EXERCISE INSTRUCTIONS :: Transcribe only the lines of the listing below from the one holding "buf[o + 12] = 0.490 * t" through the one holding "mm.mesh = tuft", inclusive, without any change.

— start DATA LINES —

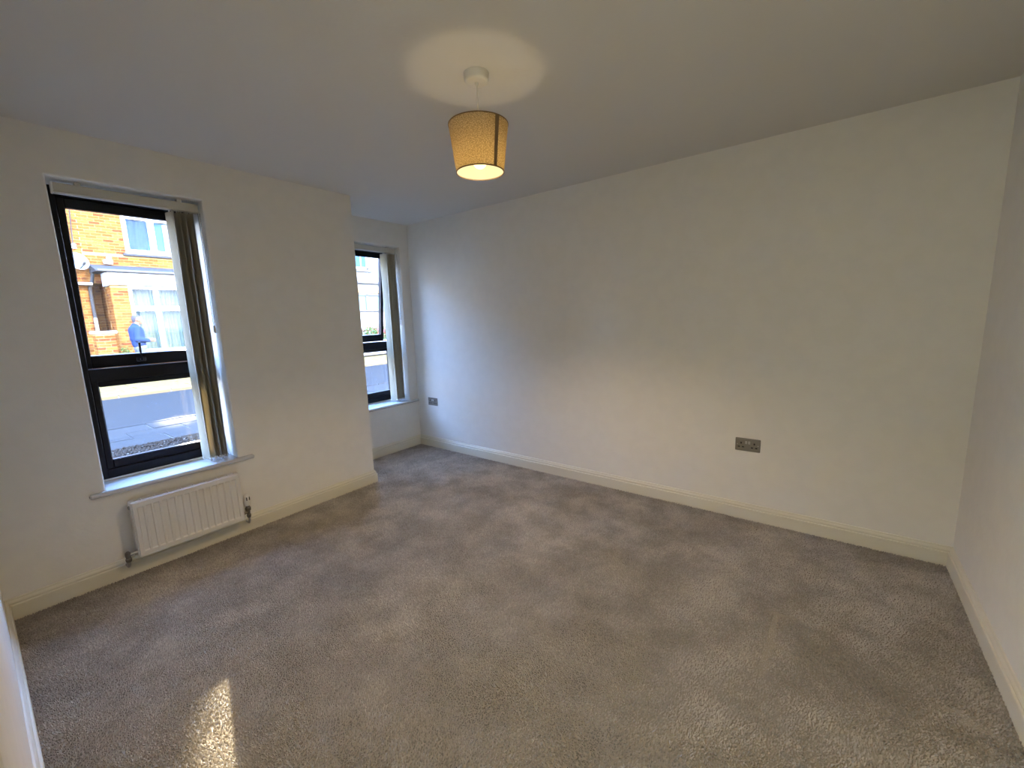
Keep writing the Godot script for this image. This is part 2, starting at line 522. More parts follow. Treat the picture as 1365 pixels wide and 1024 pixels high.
# =====================================================================
# carpet: a ground sheet and its pile, whose tufts lean as feet and the cleaner left them
# =====================================================================
func carpet() -> void:
	var base := mat(Color(0.40, 0.36, 0.31), 1.0, 0.0, 0.1)
	var root := thing("carpet", Vector3.ZERO, "grey-beige cut pile carpet covering the whole floor, with brush marks", "carpet")
	put("backing", boxm(Vector3(BX, -0.012, 0), Vector3(RX, 0.0, ZL)), base, root)
	put("recess_piece", boxm(Vector3(0, -0.012, 0), Vector3(BX, 0.0, BZ)), base, root)
	var st: SurfaceTool
	# a tuft: a leaning three-sided blade
	st = mb()
	for k in 3:
		var a := TAU * k / 3
		var b := TAU * (k + 1) / 3
		var p := Vector3(cos(a), 0, sin(a)) * 0.55
		var q := Vector3(cos(b), 0, sin(b)) * 0.55
		var p1 := p * 0.75 + Vector3(0, 0.7, 0)
		var q1 := q * 0.75 + Vector3(0, 0.7, 0)
		var out := (p + q).normalized()
		quad(st, p, q, q1, p1, out)
		tri(st, p1, q1, Vector3(0, 1, 0), (out + Vector3.UP).normalized())
	var tuft := st.commit()
	var pm := mat(Color.WHITE, 1.0, 0.0, 0.15)
	pm.vertex_color_use_as_albedo = true
	pm.rim_enabled = true
	pm.rim = 0.3
	var rng := RandomNumberGenerator.new()
	rng.seed = 77
	var lean := FastNoiseLite.new()
	lean.seed = 21; lean.frequency = 1.3; lean.fractal_octaves = 3
	lean.noise_type = FastNoiseLite.TYPE_SIMPLEX_SMOOTH
	lean.domain_warp_enabled = true
	lean.domain_warp_amplitude = 0.25
	lean.domain_warp_frequency = 1.6
	var wear := FastNoiseLite.new()
	wear.seed = 8; wear.frequency = 0.9; wear.fractal_octaves = 5
	var mott := FastNoiseLite.new()
	mott.seed = 31; mott.frequency = 3.2; mott.fractal_octaves = 5; mott.fractal_gain = 0.62
	# dents left by furniture and by the cleaner: [from, to, half width]
	var dents := [[Vector2(3.572, 0.948), Vector2(3.560, 1.36), 0.011], [Vector2(3.53, 0.945), Vector2(3.64, 0.935), 0.010], [Vector2(4.127, 1.183), Vector2(4.212, 1.202), 0.010], [Vector2(4.11, 1.150), Vector2(4.15, 1.165), 0.012], [Vector2(1.222, 3.001), Vector2(1.195, 2.965), 0.006], [Vector2(1.955, 2.312), Vector2(1.935, 2.300), 0.010], [Vector2(2.774, 0.936), Vector2(2.80, 0.945), 0.012], [Vector2(1.263, 0.866), Vector2(1.30, 0.86), 0.010], [Vector2(3.58, 1.16), Vector2(3.66, 1.19), 0.010]]
	var buf := PackedFloat32Array()
	var step := 0.0068
	var n := 0
	var nx := int((RX - 0.02) / step)
	var nz := int((ZL - 0.02) / step)
	buf.resize((nx + 1) * (nz + 1) * 16)
	for i in nx:
		for j in nz:
			var x := 0.012 + (i + rng.randf()) * step
			var z := 0.012 + (j + rng.randf()) * step
			if x < BX + 0.012 and z > BZ - 0.012: continue
			var l := lean.get_noise_2d(x, z)
			var w := wear.get_noise_2d(x, z)
			var m := mott.get_noise_2d(x, z)
			var ang := l * 4.0 + 0.6 + rng.randf_range(-1.1, 1.1)
			var amt := 0.34 + 0.2 * absf(l) + rng.randf_range(-0.3, 0.3)
			var hgt := rng.randf_range(0.0075, 0.0110) * (1.0 + 0.25 * m)
			var wid := rng.randf_range(0.0048, 0.0068)
			for g in dents:
				var ga: Vector2 = g[0]
				var gd: Vector2 = g[1] - ga
				var gp := Vector2(x, z) - ga
				var gt := clampf(gp.dot(gd) / gd.length_squared(), 0.0, 1.0)
				if (gp - gd * gt).length() < g[2]: hgt *= 0.35
			var tw := rng.randf() * TAU
			var cx := cos(tw) * wid
			var sx := sin(tw) * wid
			var dx := cos(ang) * amt * hgt
			var dz := sin(ang) * amt * hgt
			# rows of the 3x4 transform
			var o := n * 16
			buf[o] = cx; buf[o + 1] = dx; buf[o + 2] = sx; buf[o + 3] = x
			buf[o + 4] = 0.0; buf[o + 5] = hgt; buf[o + 6] = 0.0; buf[o + 7] = -0.001
			buf[o + 8] = -sx; buf[o + 9] = dz; buf[o + 10] = cx; buf[o + 11] = z
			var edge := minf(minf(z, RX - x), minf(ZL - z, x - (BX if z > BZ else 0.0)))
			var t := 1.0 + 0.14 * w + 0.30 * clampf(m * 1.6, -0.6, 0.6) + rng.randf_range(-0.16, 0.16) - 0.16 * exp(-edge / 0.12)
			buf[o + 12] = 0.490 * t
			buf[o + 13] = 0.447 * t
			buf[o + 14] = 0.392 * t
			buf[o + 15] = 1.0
			n += 1
	buf.resize(n * 16)
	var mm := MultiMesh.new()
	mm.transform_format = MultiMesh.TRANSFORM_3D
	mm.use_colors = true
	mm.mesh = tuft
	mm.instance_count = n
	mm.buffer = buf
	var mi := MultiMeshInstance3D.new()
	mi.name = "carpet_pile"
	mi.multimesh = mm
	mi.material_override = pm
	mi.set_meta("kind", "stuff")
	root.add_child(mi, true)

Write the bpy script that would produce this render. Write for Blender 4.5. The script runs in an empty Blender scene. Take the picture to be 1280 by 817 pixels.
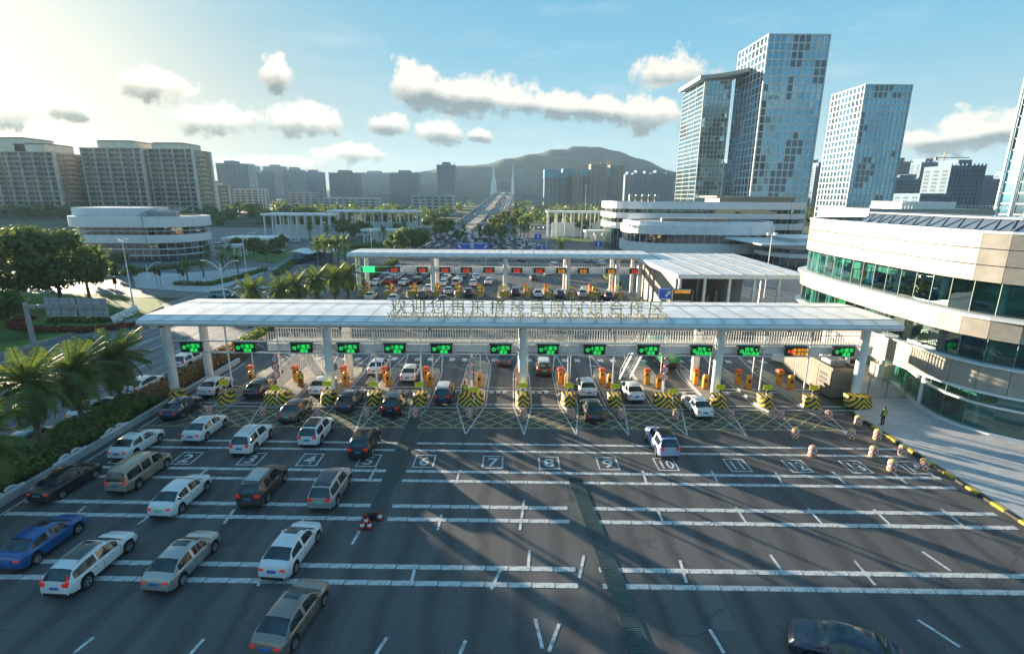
import bpy, bmesh, math, random
import numpy as np
from mathutils import Vector, Matrix
random.seed(7)
R = math.radians
SC = bpy.context.scene
COL = SC.collection
# ------------------------------------------------------------------ camera
TH, ROLL, FPX, PCX, PCY, HC = R(14.2), R(0.40), 642.0, 640.0, 408.5, 20.0
fw = Vector((0, math.cos(TH), -math.sin(TH)))
rt0 = Vector((1, 0, 0)); up0 = Vector((0, math.sin(TH), math.cos(TH)))
rt = rt0 * math.cos(ROLL) + up0 * math.sin(ROLL)
up = up0 * math.cos(ROLL) - rt0 * math.sin(ROLL)
cd = bpy.data.cameras.new('camera'); cam = bpy.data.objects.new('camera', cd); COL.objects.link(cam)
cam.matrix_world = Matrix(((rt.x, up.x, -fw.x, 0), (rt.y, up.y, -fw.y, 0), (rt.z, up.z, -fw.z, HC), (0, 0, 0, 1)))
cd.sensor_width = 36; cd.lens = FPX / 1280 * 36; cd.clip_start = 0.5; cd.clip_end = 30000
SC.camera = cam
def ray(px, py): return fw * FPX + rt * (px - PCX) + up * (PCY - py)
def G(px, py, h=0.0):            # point at height h seen at that place of the photograph
    d = ray(px, py); t = (h - HC) / d.z
    return (d.x * t, d.y * t)
def A(px, py, Y):                # point at distance Y -> (X, Z)
    d = ray(px, py); t = Y / d.y
    return (d.x * t, HC + d.z * t)
# ------------------------------------------------------------------ light
SUN_AZ, SUN_EL = R(-47.5), R(6.9)          # azimuth from +Y towards +X
SC.view_settings.view_transform = 'Standard'; SC.view_settings.look = 'None'
SC.view_settings.exposure = 2.3; SC.view_settings.gamma = 1
sd = bpy.data.lights.new('sun', 'SUN'); sd.energy = 4.5; sd.angle = R(0.5); sd.color = (1.0, 0.82, 0.60)
so = bpy.data.objects.new('sun', sd); COL.objects.link(so); so.location = (-200, 200, 200)
sdir = Vector((math.sin(SUN_AZ) * math.cos(SUN_EL), math.cos(SUN_AZ) * math.cos(SUN_EL), math.sin(SUN_EL)))
so.rotation_euler = (-sdir).to_track_quat('-Z', 'Y').to_euler()

def N(nt, typ, **kw):
    n = nt.nodes.new(typ)
    for k, v in kw.items():
        if k == 'op': n.operation = v
        else: setattr(n, k, v)
    return n
def L(nt, a, b): nt.links.new(a, b)
def mth(nt, op, a, b=None, c=None, clamp=False):
    n = nt.nodes.new('ShaderNodeMath'); n.operation = op; n.use_clamp = clamp
    for i, x in enumerate((a, b, c)):
        if x is None: continue
        if isinstance(x, (int, float)): n.inputs[i].default_value = x
        else: nt.links.new(x, n.inputs[i])
    return n.outputs[0]
def mixc(nt, fac, a, b, typ='MIX'):
    n = nt.nodes.new('ShaderNodeMix'); n.data_type = 'RGBA'; n.blend_type = typ
    for i, x in ((0, fac), (6, a), (7, b)):
        if isinstance(x, (int, float)): n.inputs[i].default_value = x
        elif isinstance(x, tuple): n.inputs[i].default_value = (*x[:3], 1)
        else: nt.links.new(x, n.inputs[i])
    return n.outputs[2]
def ramp(nt, fac, stops):
    n = nt.nodes.new('ShaderNodeValToRGB'); e = n.color_ramp.elements
    while len(e) < len(stops): e.new(0.5)
    for i, (p, c) in enumerate(stops):
        e[i].position = p; e[i].color = (*c, 1) if len(c) == 3 else c
    nt.links.new(fac, n.inputs[0]); return n.outputs[0]
def noise(nt, vec, scale, detail=4, rough=0.55, dim='3D'):
    n = nt.nodes.new('ShaderNodeTexNoise'); n.noise_dimensions = dim
    n.inputs['Scale'].default_value = scale; n.inputs['Detail'].default_value = detail; n.inputs['Roughness'].default_value = rough
    if vec is not None: nt.links.new(vec, n.inputs['Vector'])
    return n.outputs['Fac']

def azel(px, py):
    d = ray(px, py).normalized(); return math.atan2(d.x, d.y), math.asin(d.z)
def build_world():
    w = bpy.data.worlds.new('World'); SC.world = w; w.use_nodes = True
    nt = w.node_tree; bg = nt.nodes['Background']
    sky = N(nt, 'ShaderNodeTexSky', sky_type='NISHITA')
    sky.sun_disc = False; sky.sun_elevation = SUN_EL; sky.sun_rotation = SUN_AZ
    sky.altitude = 0; sky.air_density = 1.0; sky.dust_density = 1.2; sky.ozone_density = 2.2
    tc = N(nt, 'ShaderNodeTexCoord'); dirv = tc.outputs['Generated']
    sp = N(nt, 'ShaderNodeSeparateXYZ'); L(nt, dirv, sp.inputs[0])
    az = mth(nt, 'ARCTAN2', sp.outputs[0], sp.outputs[1]); el = mth(nt, 'ARCSINE', sp.outputs[2])
    n1 = noise(nt, dirv, 8, 3, 0.5); n2 = noise(nt, dirv, 30, 9, 0.66)
    cb = N(nt, 'ShaderNodeCombineXYZ')
    L(nt, az, cb.inputs[0]); L(nt, el, cb.inputs[1])
    clouds = [  # px, py, half width px, half height px of each cumulus in the photograph
        (205,107,42,19),(346,93,18,22),(272,150,52,22),(382,153,48,19),(85,136,32,17),(440,192,48,12),(520,106,30,26),
        (575,118,40,26),(632,124,42,24),(690,132,46,20),(745,138,40,16),(486,156,24,13),(552,166,30,14),(600,170,16,8),
        (838,90,44,24),(820,142,44,22),(1215,165,60,24),(1160,178,60,18),(1265,160,40,22),(1120,150,24,14),(330,205,80,10),(15,140,30,24)]
    for k in range(26):     # the same sort of clouds carry on behind the camera
        a = R(75 + k * 8.2); e = R(6 + 13 * ((k * 0.618) % 1))
        clouds.append((a, e, R(3 + 4 * ((k * 0.37) % 1)), R(1.2 + 1.5 * ((k * 0.77) % 1)), 1))
    acc = None; und = None
    for c in clouds:
        if len(c) == 4:
            a, e = azel(c[0], c[1]); a1, _ = azel(c[0] + c[2], c[1]); _, e1 = azel(c[0], c[1] - c[3]); sa, se = (a1 - a) * 1.3, (e1 - e) * 1.35
        else: a, e, sa, se = c[:4]
        s = N(nt, 'ShaderNodeVectorMath', op='SUBTRACT'); L(nt, cb.outputs[0], s.inputs[0]); s.inputs[1].default_value = (a, e, 0)
        m = N(nt, 'ShaderNodeVectorMath', op='MULTIPLY'); L(nt, s.outputs[0], m.inputs[0]); m.inputs[1].default_value = (1 / sa, 1 / se, 0)
        ln = N(nt, 'ShaderNodeVectorMath', op='LENGTH'); L(nt, m.outputs[0], ln.inputs[0])
        d = mth(nt, 'SUBTRACT', 1.0, ln.outputs['Value'])
        s2 = N(nt, 'ShaderNodeSeparateXYZ'); L(nt, m.outputs[0], s2.inputs[0])
        u = mth(nt, 'MULTIPLY', mth(nt, 'MAXIMUM', mth(nt, 'ADD', d, 0.35), 0.0), mth(nt, 'MULTIPLY', s2.outputs[1], -1.0))
        acc = d if acc is None else mth(nt, 'MAXIMUM', acc, d)
        und = u if und is None else mth(nt, 'ADD', und, u)
    dens = mth(nt, 'ADD', acc, mth(nt, 'MULTIPLY', mth(nt, 'SUBTRACT', n1, 0.5), 1.25))
    dens = mth(nt, 'ADD', dens, mth(nt, 'MULTIPLY', mth(nt, 'SUBTRACT', n2, 0.5), 2.3))
    mr = N(nt, 'ShaderNodeMapRange', interpolation_type='SMOOTHSTEP'); L(nt, dens, mr.inputs[0])
    mr.inputs[1].default_value = 0.05; mr.inputs[2].default_value = 0.50; mr.inputs[3].default_value = 0; mr.inputs[4].default_value = 0.93
    shade = mth(nt, 'ADD', mth(nt, 'MULTIPLY', und, 2.1), mth(nt, 'MULTIPLY', mth(nt, 'SUBTRACT', n2, 0.44), 1.7), clamp=True)
    # thin high cirrus
    mp = N(nt, 'ShaderNodeMapping'); mp.inputs['Scale'].default_value = (2.2, 9, 1); mp.inputs['Rotation'].default_value = (0, 0, 0.12)
    L(nt, cb.outputs[0], mp.inputs[0]); ci = noise(nt, mp.outputs[0], 1.7, 7, 0.62)
    cir = N(nt, 'ShaderNodeMapRange', interpolation_type='SMOOTHSTEP'); L(nt, ci, cir.inputs[0])
    cir.inputs[1].default_value = 0.50; cir.inputs[2].default_value = 0.74; cir.inputs[4].default_value = 0.55
    # closeness to the sun
    dt = N(nt, 'ShaderNodeVectorMath', op='DOT_PRODUCT'); L(nt, dirv, dt.inputs[0]); dt.inputs[1].default_value = sdir
    near = mth(nt, 'POWER', mth(nt, 'MAXIMUM', dt.outputs['Value'], 0.0), 7.0)
    tint = mixc(nt, 1.0, sky.outputs[0], (0.45, 0.54, 0.58), 'MULTIPLY')
    eln = mth(nt, 'MULTIPLY', el, 1 / R(90), clamp=True)
    far_ = ramp(nt, eln, [(0.0, (2.4, 3.0, 3.1)), (0.07, (1.8, 2.8, 3.2)), (0.15, (.95, 2.3, 3.15)), (0.26, (.58, 1.85, 2.95)), (0.60, (.50, 1.4, 2.4)), (1.0, (.45, 1.2, 2.1))])
    warm = ramp(nt, eln, [(0.0, (3.2, 2.85, 2.0)), (0.08, (3.0, 2.85, 2.3)), (0.20, (1.9, 2.65, 2.75)), (0.34, (.85, 2.0, 2.9)), (0.7, (.50, 1.4, 2.4)), (1.0, (.45, 1.2, 2.1))])
    side = mth(nt, 'POWER', mth(nt, 'MAXIMUM', mth(nt, 'ADD', mth(nt, 'MULTIPLY', dt.outputs['Value'], .70), .30), 0.0), 13.0)
    grad = mixc(nt, side, far_, warm)
    hz = mixc(nt, 0.02, grad, tint)
    hz = mixc(nt, mth(nt, 'MULTIPLY', mth(nt, 'POWER', near, 4.5), 0.75), hz, (5.74, 5.39, 4.41))
    hz = mixc(nt, mth(nt, 'MULTIPLY', cir.outputs[0], 0.5), hz, (3.5, 3.78, 3.64))
    lit = mixc(nt, near, (4.3, 4.05, 3.6), (5.2, 4.9, 4.2)); drk = mixc(nt, near, (1.0, 1.25, 1.35), (1.15, 1.2, 1.0))
    cc = mixc(nt, shade, lit, drk)
    out = mixc(nt, mr.outputs[0], hz, cc)
    L(nt, out, bg.inputs[0]); bg.inputs[1].default_value = 0.05
build_world()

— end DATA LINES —

FINISHED ANSWER ::
			buf[o + 12] = 0.490 * t
			buf[o + 13] = 0.447 * t
			buf[o + 14] = 0.392 * t
			buf[o + 15] = 1.0
			n += 1
	buf.resize(n * 16)
	var mm := MultiMesh.new()
	mm.transform_format = MultiMesh.TRANSFORM_3D
	mm.use_colors = true
	mm.mesh = tuft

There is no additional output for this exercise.